Reserve Bank of India Governor Sanjay Malhotra said Friday that the central bank is re-examining the proposal to introduce polymer banknotes in India [1, 2].

A shift to plastic currency would represent a significant change in the physical nature of the Indian economy. If implemented, the move could reduce the frequency of note replacement and lower the costs associated with printing paper currency.

Malhotra addressed the topic during a post-policy press conference held on Friday [2]. He said that the RBI is currently examining the pros and cons of polymer notes [2]. The primary benefits under consideration include increased durability, and water-resistance [2].

Polymer banknotes are made from a plastic film that is more resistant to wear and tear than traditional cotton-based paper. These notes typically last longer in circulation and are harder to counterfeit due to the integration of advanced security features within the plastic substrate.

While the governor confirmed the review is underway, he did not provide a specific timeline for a rollout.

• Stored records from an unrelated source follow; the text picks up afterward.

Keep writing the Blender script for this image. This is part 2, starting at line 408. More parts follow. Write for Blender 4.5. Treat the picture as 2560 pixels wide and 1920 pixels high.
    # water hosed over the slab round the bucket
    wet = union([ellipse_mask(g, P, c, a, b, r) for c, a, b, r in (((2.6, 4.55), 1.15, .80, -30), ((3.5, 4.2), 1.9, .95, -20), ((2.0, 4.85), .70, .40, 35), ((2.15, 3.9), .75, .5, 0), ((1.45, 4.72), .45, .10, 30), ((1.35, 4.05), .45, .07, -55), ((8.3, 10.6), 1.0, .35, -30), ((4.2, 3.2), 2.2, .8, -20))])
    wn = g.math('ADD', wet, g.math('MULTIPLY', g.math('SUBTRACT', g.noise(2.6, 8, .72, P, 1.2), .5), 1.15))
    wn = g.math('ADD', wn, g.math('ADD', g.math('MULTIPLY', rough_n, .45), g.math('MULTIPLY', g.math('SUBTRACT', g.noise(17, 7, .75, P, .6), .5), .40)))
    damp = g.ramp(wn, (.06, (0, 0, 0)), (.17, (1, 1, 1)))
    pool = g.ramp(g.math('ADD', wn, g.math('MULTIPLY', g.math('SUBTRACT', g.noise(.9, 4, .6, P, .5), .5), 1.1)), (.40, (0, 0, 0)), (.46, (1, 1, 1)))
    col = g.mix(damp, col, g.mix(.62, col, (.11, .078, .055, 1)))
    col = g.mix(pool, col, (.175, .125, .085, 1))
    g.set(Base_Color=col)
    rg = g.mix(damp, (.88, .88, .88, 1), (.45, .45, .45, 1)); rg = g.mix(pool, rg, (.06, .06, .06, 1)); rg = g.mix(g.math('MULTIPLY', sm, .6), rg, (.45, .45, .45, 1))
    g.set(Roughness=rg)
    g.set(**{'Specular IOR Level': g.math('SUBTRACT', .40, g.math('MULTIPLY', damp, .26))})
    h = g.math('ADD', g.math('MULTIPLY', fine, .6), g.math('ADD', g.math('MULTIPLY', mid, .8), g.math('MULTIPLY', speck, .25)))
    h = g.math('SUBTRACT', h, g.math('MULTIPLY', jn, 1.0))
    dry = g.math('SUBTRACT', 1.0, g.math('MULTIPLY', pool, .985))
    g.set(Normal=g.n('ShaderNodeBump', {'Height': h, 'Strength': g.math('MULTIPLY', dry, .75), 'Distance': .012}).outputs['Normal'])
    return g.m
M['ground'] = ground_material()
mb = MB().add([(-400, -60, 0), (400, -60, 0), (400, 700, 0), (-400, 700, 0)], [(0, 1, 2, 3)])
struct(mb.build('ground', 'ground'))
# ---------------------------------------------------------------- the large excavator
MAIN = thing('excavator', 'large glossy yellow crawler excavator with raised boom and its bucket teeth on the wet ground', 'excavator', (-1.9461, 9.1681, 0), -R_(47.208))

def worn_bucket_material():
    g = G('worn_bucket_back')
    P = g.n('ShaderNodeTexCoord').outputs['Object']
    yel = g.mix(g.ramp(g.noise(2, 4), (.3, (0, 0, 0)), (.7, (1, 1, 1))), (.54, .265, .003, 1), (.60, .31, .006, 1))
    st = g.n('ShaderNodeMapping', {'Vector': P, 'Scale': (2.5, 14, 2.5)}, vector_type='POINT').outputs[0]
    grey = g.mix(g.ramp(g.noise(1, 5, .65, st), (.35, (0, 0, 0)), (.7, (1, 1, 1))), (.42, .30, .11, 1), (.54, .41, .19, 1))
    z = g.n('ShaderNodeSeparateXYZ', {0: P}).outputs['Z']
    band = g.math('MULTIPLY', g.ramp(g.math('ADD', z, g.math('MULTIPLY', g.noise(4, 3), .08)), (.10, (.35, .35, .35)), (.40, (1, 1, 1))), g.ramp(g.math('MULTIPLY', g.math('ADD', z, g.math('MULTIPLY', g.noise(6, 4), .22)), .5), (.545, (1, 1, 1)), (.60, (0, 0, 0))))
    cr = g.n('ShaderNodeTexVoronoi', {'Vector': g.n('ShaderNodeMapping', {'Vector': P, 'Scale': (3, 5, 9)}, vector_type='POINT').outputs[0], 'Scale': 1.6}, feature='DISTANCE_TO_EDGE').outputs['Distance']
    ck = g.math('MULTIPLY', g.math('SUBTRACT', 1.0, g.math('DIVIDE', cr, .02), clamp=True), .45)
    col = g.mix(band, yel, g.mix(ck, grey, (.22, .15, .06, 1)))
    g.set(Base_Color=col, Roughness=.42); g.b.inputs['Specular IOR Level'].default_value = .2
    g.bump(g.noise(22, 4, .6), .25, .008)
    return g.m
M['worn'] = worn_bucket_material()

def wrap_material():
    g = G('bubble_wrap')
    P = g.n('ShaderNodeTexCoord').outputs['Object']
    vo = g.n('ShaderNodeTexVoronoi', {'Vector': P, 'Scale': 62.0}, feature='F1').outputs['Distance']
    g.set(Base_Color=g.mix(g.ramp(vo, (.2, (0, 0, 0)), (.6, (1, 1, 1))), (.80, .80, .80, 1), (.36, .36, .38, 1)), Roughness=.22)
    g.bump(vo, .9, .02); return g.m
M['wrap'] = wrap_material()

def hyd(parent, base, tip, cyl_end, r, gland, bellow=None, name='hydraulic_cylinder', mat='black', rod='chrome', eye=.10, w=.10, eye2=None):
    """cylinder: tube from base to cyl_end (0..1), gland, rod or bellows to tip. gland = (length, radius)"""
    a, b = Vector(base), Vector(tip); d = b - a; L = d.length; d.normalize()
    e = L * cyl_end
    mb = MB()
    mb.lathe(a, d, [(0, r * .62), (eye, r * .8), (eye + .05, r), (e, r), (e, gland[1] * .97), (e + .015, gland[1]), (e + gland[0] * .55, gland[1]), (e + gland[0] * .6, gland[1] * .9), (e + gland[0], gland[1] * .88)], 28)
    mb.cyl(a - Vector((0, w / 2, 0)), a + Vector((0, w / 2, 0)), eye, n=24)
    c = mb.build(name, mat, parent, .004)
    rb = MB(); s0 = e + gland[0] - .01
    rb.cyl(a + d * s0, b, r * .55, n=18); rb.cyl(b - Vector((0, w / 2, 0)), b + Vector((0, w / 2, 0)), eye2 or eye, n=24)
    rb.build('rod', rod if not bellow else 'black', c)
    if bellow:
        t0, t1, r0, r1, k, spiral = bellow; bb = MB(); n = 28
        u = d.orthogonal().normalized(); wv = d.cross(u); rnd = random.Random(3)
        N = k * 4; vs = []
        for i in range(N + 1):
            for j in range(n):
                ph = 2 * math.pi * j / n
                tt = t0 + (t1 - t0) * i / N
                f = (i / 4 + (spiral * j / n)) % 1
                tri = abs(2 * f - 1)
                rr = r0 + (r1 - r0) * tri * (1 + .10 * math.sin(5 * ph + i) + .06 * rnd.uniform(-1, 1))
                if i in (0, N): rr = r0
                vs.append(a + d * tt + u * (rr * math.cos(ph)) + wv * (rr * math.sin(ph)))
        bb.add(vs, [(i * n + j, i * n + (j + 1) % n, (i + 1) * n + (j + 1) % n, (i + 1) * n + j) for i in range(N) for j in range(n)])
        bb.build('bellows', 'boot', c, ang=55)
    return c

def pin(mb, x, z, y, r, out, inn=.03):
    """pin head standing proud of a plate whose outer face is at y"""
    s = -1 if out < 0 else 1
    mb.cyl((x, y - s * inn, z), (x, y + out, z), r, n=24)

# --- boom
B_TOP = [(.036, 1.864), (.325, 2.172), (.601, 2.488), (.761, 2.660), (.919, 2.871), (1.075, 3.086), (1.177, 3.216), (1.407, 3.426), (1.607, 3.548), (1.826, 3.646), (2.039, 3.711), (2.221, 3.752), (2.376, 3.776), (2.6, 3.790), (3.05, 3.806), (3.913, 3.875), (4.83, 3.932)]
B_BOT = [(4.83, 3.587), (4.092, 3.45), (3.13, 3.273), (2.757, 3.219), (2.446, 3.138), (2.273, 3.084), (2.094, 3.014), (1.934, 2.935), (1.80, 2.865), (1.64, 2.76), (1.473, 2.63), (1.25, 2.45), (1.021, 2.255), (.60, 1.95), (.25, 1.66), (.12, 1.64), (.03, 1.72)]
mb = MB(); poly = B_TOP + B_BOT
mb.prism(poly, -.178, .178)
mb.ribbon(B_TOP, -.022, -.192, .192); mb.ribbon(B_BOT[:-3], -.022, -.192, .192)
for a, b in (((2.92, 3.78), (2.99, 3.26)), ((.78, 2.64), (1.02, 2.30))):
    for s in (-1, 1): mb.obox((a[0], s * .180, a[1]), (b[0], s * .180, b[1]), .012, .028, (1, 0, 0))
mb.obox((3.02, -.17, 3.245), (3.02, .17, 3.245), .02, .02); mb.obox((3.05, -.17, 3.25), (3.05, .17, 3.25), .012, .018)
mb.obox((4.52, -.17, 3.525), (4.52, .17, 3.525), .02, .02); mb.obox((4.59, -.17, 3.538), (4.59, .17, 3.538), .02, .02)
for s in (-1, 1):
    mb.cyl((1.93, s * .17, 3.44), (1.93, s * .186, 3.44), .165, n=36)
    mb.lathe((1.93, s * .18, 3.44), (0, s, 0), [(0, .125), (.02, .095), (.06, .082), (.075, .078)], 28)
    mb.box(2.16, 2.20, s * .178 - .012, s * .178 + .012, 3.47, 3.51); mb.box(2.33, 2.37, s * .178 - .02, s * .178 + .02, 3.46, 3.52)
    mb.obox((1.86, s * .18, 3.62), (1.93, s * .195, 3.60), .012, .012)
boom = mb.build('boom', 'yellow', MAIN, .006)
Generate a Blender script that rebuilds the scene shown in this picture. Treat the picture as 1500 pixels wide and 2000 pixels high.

The RBI continues to evaluate how these materials perform in different environmental conditions across the country — a critical factor given India's diverse climate and high humidity in several regions.

The central bank's focus on durability aims to minimize the volume of soiled notes that must be withdrawn from circulation and destroyed. This process is a constant operational burden for the RBI and commercial banks throughout the country.

The RBI is examining the pros and cons of polymer notes.

The move toward polymer currency suggests the RBI is prioritizing long-term operational efficiency over the immediate costs of transitioning the currency supply. By reducing the rate at which notes degrade, the central bank can lower the overhead of printing and distributing new cash, while potentially improving the security and cleanliness of the physical money in circulation.